*Requirement*.
Look below. Copy each line that has "script" in it.
# # # #
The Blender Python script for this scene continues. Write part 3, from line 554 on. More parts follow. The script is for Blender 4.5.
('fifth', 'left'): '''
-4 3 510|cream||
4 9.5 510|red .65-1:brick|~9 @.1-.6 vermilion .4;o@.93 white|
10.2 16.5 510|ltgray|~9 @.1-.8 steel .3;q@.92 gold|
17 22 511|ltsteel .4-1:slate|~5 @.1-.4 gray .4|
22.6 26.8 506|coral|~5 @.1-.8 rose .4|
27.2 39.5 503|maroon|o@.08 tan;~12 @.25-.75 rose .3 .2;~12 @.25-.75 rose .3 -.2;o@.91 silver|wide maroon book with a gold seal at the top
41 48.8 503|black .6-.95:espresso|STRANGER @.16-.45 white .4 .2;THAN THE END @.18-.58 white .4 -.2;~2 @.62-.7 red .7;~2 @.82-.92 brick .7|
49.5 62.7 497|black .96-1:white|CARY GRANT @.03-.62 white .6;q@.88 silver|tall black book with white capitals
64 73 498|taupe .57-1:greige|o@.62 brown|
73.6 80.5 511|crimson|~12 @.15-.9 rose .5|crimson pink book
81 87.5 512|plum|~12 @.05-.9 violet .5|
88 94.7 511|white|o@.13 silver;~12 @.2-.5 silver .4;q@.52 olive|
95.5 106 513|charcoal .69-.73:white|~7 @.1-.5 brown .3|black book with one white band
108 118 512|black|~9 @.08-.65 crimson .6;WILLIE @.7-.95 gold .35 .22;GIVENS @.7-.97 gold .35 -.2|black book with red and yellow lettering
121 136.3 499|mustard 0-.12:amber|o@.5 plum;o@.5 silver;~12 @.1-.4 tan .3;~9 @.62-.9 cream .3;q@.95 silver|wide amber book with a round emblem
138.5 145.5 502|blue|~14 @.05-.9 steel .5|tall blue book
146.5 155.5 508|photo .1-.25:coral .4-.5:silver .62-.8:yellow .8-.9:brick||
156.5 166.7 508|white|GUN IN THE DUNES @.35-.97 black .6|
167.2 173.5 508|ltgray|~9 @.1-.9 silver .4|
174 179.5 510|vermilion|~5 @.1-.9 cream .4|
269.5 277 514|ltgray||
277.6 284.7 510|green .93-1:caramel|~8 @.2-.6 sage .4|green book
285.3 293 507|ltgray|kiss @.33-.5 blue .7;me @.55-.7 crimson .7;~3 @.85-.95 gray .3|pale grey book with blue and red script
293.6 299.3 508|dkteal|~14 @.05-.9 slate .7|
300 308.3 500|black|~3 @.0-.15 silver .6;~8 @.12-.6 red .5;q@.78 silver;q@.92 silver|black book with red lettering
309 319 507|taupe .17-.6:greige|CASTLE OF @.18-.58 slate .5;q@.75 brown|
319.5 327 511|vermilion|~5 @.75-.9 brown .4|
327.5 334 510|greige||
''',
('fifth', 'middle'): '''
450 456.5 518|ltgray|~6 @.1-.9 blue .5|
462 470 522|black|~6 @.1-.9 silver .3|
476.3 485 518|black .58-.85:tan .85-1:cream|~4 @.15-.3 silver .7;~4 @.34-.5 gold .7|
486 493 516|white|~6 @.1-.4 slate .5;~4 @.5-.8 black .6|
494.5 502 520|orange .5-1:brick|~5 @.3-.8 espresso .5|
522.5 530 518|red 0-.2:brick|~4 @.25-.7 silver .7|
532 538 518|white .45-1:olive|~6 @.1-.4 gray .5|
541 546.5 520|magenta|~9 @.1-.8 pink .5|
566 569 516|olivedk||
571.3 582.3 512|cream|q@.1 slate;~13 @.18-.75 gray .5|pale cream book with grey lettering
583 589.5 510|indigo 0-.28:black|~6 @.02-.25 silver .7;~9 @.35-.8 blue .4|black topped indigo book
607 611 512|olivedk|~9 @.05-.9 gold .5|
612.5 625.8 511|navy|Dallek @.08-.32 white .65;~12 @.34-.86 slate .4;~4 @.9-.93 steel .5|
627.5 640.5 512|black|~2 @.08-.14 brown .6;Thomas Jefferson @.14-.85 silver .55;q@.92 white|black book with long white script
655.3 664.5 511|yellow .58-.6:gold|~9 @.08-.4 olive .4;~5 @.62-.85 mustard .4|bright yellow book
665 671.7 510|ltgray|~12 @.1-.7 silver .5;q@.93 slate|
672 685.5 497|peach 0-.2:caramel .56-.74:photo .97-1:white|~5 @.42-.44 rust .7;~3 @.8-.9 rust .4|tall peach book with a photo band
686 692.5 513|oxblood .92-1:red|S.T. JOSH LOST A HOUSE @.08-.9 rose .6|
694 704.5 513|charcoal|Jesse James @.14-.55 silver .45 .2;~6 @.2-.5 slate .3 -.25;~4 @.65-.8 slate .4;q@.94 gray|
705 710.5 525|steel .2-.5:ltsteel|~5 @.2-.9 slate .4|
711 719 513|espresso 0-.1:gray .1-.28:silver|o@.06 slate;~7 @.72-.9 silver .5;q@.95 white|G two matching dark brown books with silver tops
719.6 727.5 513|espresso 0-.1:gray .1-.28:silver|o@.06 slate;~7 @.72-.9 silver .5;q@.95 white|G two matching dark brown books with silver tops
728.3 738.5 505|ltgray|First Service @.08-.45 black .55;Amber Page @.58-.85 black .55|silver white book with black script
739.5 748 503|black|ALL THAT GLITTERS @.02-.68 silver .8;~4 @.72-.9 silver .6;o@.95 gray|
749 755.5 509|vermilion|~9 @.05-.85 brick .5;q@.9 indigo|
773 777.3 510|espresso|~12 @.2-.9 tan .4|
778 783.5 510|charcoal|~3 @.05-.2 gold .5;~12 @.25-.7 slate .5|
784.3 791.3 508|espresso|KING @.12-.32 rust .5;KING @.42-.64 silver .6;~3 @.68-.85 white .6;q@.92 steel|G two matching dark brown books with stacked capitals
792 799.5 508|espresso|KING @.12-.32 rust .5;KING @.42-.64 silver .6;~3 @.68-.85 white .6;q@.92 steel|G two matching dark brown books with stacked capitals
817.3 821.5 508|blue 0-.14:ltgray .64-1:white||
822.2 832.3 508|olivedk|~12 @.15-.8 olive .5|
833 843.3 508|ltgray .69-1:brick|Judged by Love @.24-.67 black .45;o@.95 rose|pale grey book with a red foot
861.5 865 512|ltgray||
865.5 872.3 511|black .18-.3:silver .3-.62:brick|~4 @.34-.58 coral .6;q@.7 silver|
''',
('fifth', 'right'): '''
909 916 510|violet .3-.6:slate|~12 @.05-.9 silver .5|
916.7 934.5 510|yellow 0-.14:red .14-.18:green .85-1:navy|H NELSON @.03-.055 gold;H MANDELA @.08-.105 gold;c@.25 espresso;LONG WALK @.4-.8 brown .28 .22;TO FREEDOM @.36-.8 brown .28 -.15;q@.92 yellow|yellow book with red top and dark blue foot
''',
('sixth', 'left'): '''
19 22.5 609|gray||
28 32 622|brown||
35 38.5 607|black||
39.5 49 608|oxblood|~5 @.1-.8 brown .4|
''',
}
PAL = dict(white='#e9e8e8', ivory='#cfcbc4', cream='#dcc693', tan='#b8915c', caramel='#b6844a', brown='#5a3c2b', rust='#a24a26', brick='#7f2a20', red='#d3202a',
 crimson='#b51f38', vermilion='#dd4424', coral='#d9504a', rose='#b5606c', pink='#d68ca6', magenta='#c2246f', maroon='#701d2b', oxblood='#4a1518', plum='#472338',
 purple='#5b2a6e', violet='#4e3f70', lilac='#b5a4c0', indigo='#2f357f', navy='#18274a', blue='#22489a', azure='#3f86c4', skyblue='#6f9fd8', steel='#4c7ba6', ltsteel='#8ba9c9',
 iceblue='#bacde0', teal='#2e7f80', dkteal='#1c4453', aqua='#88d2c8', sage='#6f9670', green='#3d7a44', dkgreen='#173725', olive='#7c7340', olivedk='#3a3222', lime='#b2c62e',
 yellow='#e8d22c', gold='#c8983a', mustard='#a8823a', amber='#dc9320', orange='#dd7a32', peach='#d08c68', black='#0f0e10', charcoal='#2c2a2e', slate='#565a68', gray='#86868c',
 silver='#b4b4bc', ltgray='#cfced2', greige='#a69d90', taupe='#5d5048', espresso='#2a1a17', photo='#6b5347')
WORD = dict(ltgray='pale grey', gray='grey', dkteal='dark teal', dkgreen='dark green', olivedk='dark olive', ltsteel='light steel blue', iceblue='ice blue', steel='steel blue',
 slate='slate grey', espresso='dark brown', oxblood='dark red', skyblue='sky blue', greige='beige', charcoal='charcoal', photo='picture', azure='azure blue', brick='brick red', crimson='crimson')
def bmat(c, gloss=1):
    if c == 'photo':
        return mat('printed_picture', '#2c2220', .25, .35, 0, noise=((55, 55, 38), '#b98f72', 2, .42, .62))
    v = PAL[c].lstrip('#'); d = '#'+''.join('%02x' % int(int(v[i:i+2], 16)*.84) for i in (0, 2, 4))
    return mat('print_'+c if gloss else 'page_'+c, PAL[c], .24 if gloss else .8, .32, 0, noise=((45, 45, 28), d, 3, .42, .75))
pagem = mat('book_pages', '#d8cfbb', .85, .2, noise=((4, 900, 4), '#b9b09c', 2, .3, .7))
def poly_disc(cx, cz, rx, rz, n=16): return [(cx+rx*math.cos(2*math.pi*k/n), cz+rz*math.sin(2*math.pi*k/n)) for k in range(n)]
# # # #
*Task solution*.
The Blender Python script for this scene continues. Write part 3, from line 554 on. More parts follow. The script is for Blender 4.5.
285.3 293 507|ltgray|kiss @.33-.5 blue .7;me @.55-.7 crimson .7;~3 @.85-.95 gray .3|pale grey book with blue and red script
627.5 640.5 512|black|~2 @.08-.14 brown .6;Thomas Jefferson @.14-.85 silver .55;q@.92 white|black book with long white script
728.3 738.5 505|ltgray|First Service @.08-.45 black .55;Amber Page @.58-.85 black .55|silver white book with black script